La oración es el corazón de la vida de la Comunidad de Sant’Egidio, su primera “obra”. Cuando termina el día todas las Comunidades, tanto si son grandes como si son pequeñas, se reúnen alrededor del Señor para escuchar su Palabra y dirigirse a Él en su invocación. Los discípulos no pueden sino estar a los pies de Jesús, como María de Betania, para elegir la “mejor parte” (Lc 10,42) y aprender de Él sus mismos sentimientos (cfr. Flp 2,5).

Siempre que la Comunidad vuelve al Señor, hace suya la súplica del discípulo anónimo: “¡Señor, enséñanos a orar” (Lc 11,1). Y Jesús, maestro de oración, continúa contestando: “Cuando oréis, decid: Abbá, Padre”.

Cuando oramos, aunque lo hagamos dentro de nuestro corazón, nunca estamos aislados ni somos huérfanos, porque somos en todo momento miembros de la familia del Señor. En la oración común se ve claramente, además del misterio de la filiación, el de la fraternidad.

Las Comunidades de Sant'Egidio que hay por el mundo se reúnen en los distintos lugares que destinan a la oración y presentan al Señor las esperanzas y los dolores de los hombres y mujeres “vejados y abatidos” de los que habla el Evangelio (Mt 9,37). En aquella gente de entonces se incluyen los habitantes de las ciudades contemporáneas, los pobres que son marginados de la vida, todos aquellos que esperan que alguien les contrate (cfr. Mt 20).

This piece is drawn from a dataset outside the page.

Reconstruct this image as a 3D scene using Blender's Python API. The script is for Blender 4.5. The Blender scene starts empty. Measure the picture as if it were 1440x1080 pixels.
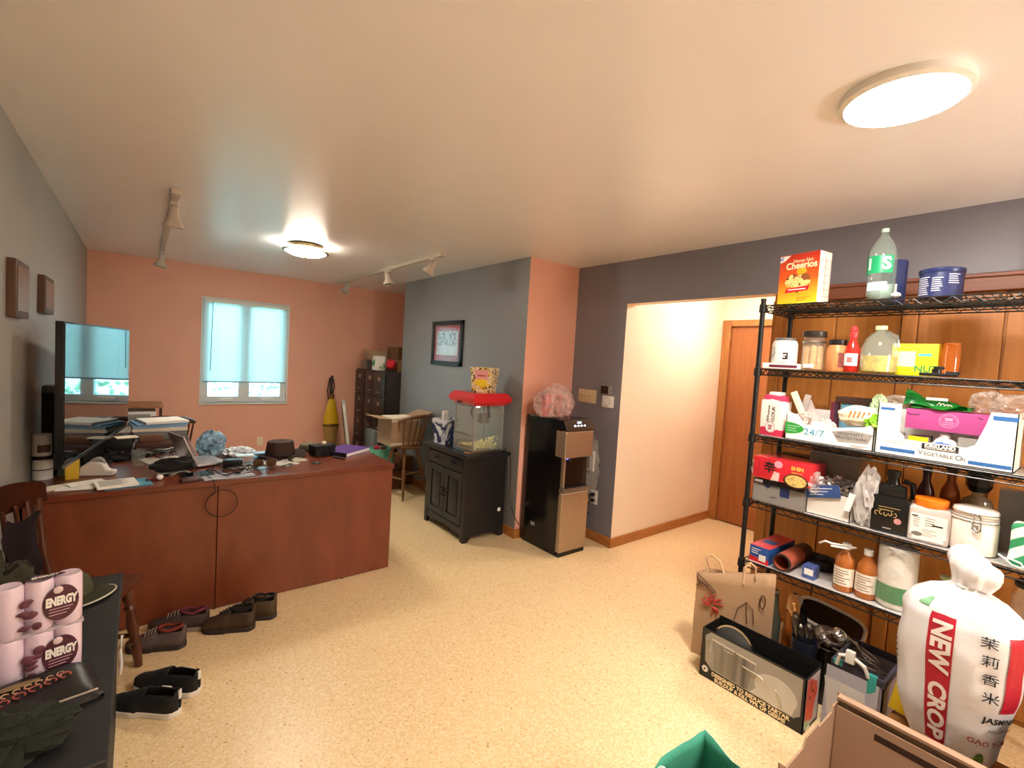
import bpy, bmesh, math, random
from mathutils import Vector, Matrix, noise, Euler
random.seed(7)
S = bpy.context.scene; C = S.collection
PI = math.pi
def R(d): return math.radians(d)

# ---------------------------------------------------------------- materials
def lin(h):
    h = h.lstrip('#')
    v = [int(h[i:i+2], 16)/255 for i in (0, 2, 4)]
    return [(c/12.92 if c <= .04045 else ((c+.055)/1.055)**2.4) for c in v]
MC = {}
def M(name, col='#888888', rough=.5, metal=0., spec=.5, var=0., vscale=8., bump=0., bscale=60., stretch=None, coat=0., emit=None, es=0., trans=0., sheen=0.):
    if name in MC: return MC[name]
    m = bpy.data.materials.new(name); m.use_nodes = True; nt = m.node_tree
    p = nt.nodes['Principled BSDF']; c = lin(col)
    p.inputs['Base Color'].default_value = (*c, 1); p.inputs['Roughness'].default_value = rough
    p.inputs['Metallic'].default_value = metal; p.inputs['Specular IOR Level'].default_value = spec
    p.inputs['Coat Weight'].default_value = coat; p.inputs['Transmission Weight'].default_value = trans
    if emit: p.inputs['Emission Color'].default_value = (*lin(emit), 1); p.inputs['Emission Strength'].default_value = es
    co = None
    if var or bump:
        tc = nt.nodes.new('ShaderNodeTexCoord'); mp = nt.nodes.new('ShaderNodeMapping')
        nt.links.new(tc.outputs['Object'], mp.inputs['Vector'])
        if stretch: mp.inputs['Scale'].default_value = stretch
        co = mp.outputs['Vector']
    if var:
        n = nt.nodes.new('ShaderNodeTexNoise'); n.inputs['Scale'].default_value = vscale; n.inputs['Detail'].default_value = 4
        nt.links.new(co, n.inputs['Vector'])
        r = nt.nodes.new('ShaderNodeValToRGB'); r.color_ramp.elements[0].position = .3; r.color_ramp.elements[1].position = .7
        r.color_ramp.elements[0].color = (*[x*(1-var) for x in c], 1); r.color_ramp.elements[1].color = (*[min(1, x*(1+var)) for x in c], 1)
        nt.links.new(n.outputs['Fac'], r.inputs['Fac']); nt.links.new(r.outputs['Color'], p.inputs['Base Color'])
    if bump:
        n = nt.nodes.new('ShaderNodeTexNoise'); n.inputs['Scale'].default_value = bscale; n.inputs['Detail'].default_value = 3
        nt.links.new(co, n.inputs['Vector'])
        b = nt.nodes.new('ShaderNodeBump'); b.inputs['Strength'].default_value = bump; b.inputs['Distance'].default_value = .01
        nt.links.new(n.outputs['Fac'], b.inputs['Height']); nt.links.new(b.outputs['Normal'], p.inputs['Normal'])
    MC[name] = m; return m
def thin(name, col='#ffffff', alpha=.25, rough=.05, gloss=1.0):
    """thin clear sheet: part see-through, part tinted diffuse, with a fresnel gloss"""
    if name in MC: return MC[name]
    m = bpy.data.materials.new(name); m.use_nodes = True; nt = m.node_tree; nt.nodes.clear()
    out = nt.nodes.new('ShaderNodeOutputMaterial'); tr = nt.nodes.new('ShaderNodeBsdfTransparent'); df = nt.nodes.new('ShaderNodeBsdfDiffuse')
    gl = nt.nodes.new('ShaderNodeBsdfGlossy'); fr = nt.nodes.new('ShaderNodeLayerWeight'); pw_ = nt.nodes.new('ShaderNodeMath'); pw_.operation = 'POWER'; pw_.inputs[1].default_value = 4.; ma_ = nt.nodes.new('ShaderNodeMath'); ma_.operation = 'MULTIPLY_ADD'; ma_.inputs[1].default_value = .8; ma_.inputs[2].default_value = .045*gloss; m1 = nt.nodes.new('ShaderNodeMixShader'); m2 = nt.nodes.new('ShaderNodeMixShader')
    c = lin(col); df.inputs['Color'].default_value = (*c, 1); tr.inputs['Color'].default_value = (*[.5+.5*x for x in c], 1)
    gl.inputs['Roughness'].default_value = rough; fr.inputs['Blend'].default_value = .5
    m1.inputs['Fac'].default_value = alpha
    L = nt.links.new
    L(tr.outputs[0], m1.inputs[1]); L(df.outputs[0], m1.inputs[2]); L(fr.outputs['Facing'], pw_.inputs[0]); L(pw_.outputs[0], ma_.inputs[0]); L(ma_.outputs[0], m2.inputs['Fac']); L(m1.outputs[0], m2.inputs[1]); L(gl.outputs[0], m2.inputs[2]); L(m2.outputs[0], out.inputs[0])
    MC[name] = m; return m
def wood(name, c1, c2, rough=.35, scale=(2, 2, .35), n=6., spec=.5, coat=0.):
    if name in MC: return MC[name]
    m = M(name, c1, rough=rough, spec=spec, coat=coat); nt = m.node_tree; p = nt.nodes['Principled BSDF']
    tc = nt.nodes.new('ShaderNodeTexCoord'); mp = nt.nodes.new('ShaderNodeMapping'); mp.inputs['Scale'].default_value = scale
    w = nt.nodes.new('ShaderNodeTexNoise'); w.inputs['Scale'].default_value = n; w.inputs['Detail'].default_value = 6; w.inputs['Distortion'].default_value = 1.2
    r = nt.nodes.new('ShaderNodeValToRGB'); r.color_ramp.elements[0].position = .32; r.color_ramp.elements[1].position = .68
    r.color_ramp.elements[0].color = (*lin(c1), 1); r.color_ramp.elements[1].color = (*lin(c2), 1)
    L = nt.links.new; L(tc.outputs['Object'], mp.inputs[0]); L(mp.outputs[0], w.inputs['Vector']); L(w.outputs['Fac'], r.inputs['Fac']); L(r.outputs[0], p.inputs['Base Color'])
    return m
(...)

La oración común recoge el grito, la aspiración, el deseo de paz, de curación, de sentido de la vida y de salvación que hay en los hombres y las mujeres de este mundo. La oración nunca es vacía. Sube incesante al Señor para que el llanto se transforme en alegría, la desesperación en felicidad, la angustia en esperanza y la soledad en comunión. Y para que el Reino de Dios llegue pronto a los hombres.